Union Minister of Consumer Affairs, Food and Public Distribution Pralhad Joshi, MoS in the Ministry of Consumer Affairs, Food and Public Distribution BL Verma and Consumer Affairs Secretary Nidhi Khare during a round table conference on ‘Dissemination of Indian Standard Time (IST)‘, at Vigyan Bhawan in New Delhi on Wednesday. (ANI Photo/Shrikant Singh) | Photo Credit: ANI
The Centre is set to mandate the use of Indian Standard Time for all legal, commercial, digital and administrative activities and will be notifying formal rules for the same shortly. This move will reduce India’s reliance on foreign time sources such as GPS, ensure more secure digital transactions, accurate billing in utilities, reduced cybercrime risks and synchronised timekeeping in transportation and communication.
While the country has currently one time zone, multiple systems in India rely on external time sources. Time will be derived via NavIC ( Navigation with Indian Constellation), which is India’s independent regional navigation satellite system.
Speaking to reporters, Union Minister for Consumer Affairs, Food & Public Distribution Pralhad Joshi emphasised on the strategic significance of the Time Dissemination Project being implemented by the department in collaboration with CSIR-NPL and ISRO. He added that precise and uniform dissemination of IST across sectors such as financial markets, power grids, telecommunications, transportation and others are essential to ensuring fairness, accuracy and national security.
He said the upcoming rules will mandate synchronisation of all legal, commercial, digital and administrative activities with IST, “prohibiting the use of alternative time references unless explicitly authorised”.
To make Indian Standard Time (IST) mandatory, the government will soon notify Legal Metrology (Indian Standard Time) Rules, 2025. The draft rules were issued in January 2025 for stakeholders’ feedback. “We are notifying the rules. In that, we are now One Nation One Time... These rules will be mandated very shortly. Exact date will be decided at a later stage,” Joshi he added.
“In today’s data-driven world, the un-synchronised clocks lead to digital mismatches, investigation challenges and network inefficiencies. Several systems currently rely on foreign timing sources like GPS, posing the risk of cyber attacks, inconsistency and non-traceable time stamps,” he said.
This project addresses a long-standing gap of institutionalising the IST as the official legal time of India, Joshi added.
“Since we have decided to implement and notify these rules...and that is going to be mandatory, we had a round table conference of all stakeholders...,” he said adding that “very shortly, IST will be a reality. We will have our own time”.
The Consumer Affairs Ministry on Wednesday held a roundtable with over 100 stakeholders from sectors including telecom, banking, railways and financial services among others on the issue.
Nidhi Khare, secretary, Department of Consumer Affairs, said: “Precise and synchronised time is fundamental to the functioning of both strategic and non-strategic sectors in the country. So far, we were dependent on external sources for time dissemination. We have Indigenised the entire ecosystem of time and the department is now ready with the dissemination process.”

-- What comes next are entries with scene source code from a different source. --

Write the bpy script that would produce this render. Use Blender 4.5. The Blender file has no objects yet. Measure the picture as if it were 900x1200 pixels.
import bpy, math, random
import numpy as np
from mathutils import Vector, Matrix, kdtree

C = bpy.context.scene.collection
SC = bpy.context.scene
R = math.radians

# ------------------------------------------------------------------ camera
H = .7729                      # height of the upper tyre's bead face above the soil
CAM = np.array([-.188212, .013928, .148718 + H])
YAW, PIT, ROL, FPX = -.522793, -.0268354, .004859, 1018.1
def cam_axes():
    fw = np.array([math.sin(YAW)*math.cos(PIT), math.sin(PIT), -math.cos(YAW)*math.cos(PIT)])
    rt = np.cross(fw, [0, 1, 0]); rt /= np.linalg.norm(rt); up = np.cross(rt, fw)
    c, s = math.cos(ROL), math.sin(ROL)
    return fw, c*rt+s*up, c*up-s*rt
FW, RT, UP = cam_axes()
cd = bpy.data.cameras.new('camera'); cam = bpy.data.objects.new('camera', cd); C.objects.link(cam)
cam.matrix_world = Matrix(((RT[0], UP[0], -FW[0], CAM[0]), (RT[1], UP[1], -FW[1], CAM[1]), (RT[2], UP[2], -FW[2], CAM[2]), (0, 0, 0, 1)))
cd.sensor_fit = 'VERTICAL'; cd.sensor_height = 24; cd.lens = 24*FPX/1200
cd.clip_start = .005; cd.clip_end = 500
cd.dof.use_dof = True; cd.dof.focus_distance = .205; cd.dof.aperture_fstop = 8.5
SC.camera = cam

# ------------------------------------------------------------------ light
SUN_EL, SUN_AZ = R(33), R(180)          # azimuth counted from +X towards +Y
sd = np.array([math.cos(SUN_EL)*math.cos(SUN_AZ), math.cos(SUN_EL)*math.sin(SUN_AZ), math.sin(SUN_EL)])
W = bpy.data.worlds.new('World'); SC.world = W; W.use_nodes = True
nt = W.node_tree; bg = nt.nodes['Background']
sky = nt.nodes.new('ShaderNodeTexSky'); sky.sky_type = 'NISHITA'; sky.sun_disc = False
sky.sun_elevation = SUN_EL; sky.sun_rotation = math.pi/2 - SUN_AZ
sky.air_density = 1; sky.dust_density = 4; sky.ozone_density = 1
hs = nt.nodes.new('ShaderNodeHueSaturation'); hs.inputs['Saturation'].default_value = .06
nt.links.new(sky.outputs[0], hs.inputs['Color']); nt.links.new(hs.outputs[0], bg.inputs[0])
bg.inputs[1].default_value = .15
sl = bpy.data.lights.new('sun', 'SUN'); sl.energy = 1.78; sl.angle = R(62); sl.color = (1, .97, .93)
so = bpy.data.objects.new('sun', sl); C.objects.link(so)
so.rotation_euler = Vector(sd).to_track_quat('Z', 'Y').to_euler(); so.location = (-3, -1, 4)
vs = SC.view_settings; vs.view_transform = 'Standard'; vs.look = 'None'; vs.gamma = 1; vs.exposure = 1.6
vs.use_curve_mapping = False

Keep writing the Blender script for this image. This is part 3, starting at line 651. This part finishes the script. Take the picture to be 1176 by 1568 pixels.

She added that under the Time Dissemination Project, the department in collaboration with CSIR-NPL and ISRO is establishing an advanced infrastructure comprising five Regional Reference Standard Laboratories (RRSLs) in Ahmedabad, Bengaluru, Bhubaneswar, Faridabad, and Guwahati. These centres are being equipped with atomic clocks and secure synchronization systems using Network Time Protocol (NTP) and Precision Time Protocol (PTP) to ensure millisecond to microsecond accuracy.
She stated that the implementation of these rules would be a crucial step toward ensuring traceability, enhancing operational reliability and fostering national time sovereignty. The initiative is a major step in building a trusted and standardised digital ecosystem across the country, she added.
“For the common man, this initiative translates into more secure digital transactions, accurate billing in utilities, reduced cybercrime risks and synchronised timekeeping in transportation and communication, ensuring fairness, transparency, and trust in day-to-day services,” an official statement said.